At a House Democrats' retreat in Virginia, Obama called Pelosi "our rock who's proven to be an extraordinary leader for the American people."

Those relationships will be tested soon as the president pushes Congress to overhaul health care, energy and education. Countless details must be worked out between the administration and congressional Democrats, with GOP lawmakers — especially in the Senate — ready to derail bills if they don't get a few concessions.

Pushing legislation in a more liberal direction will be House committee chairmen such as Reps. Henry Waxman and George Miller. Both are California Democrats, allies of Pelosi and major players in energy, health care and education.
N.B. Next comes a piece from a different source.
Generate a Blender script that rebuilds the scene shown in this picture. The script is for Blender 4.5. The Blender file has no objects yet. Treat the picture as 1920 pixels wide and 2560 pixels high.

In the Senate, Reid constantly will be looking for compromises that can attract at least three Republican votes, as he did on the stimulus bill. Obama's agenda is huge, he told reporters, but it's justified.

"How can we afford to do nothing on health care?" Reid asked. "We've got education problems, we've got the energy issues to work at."

"So, no," Reid said, "I don't think he's asking us to do too much."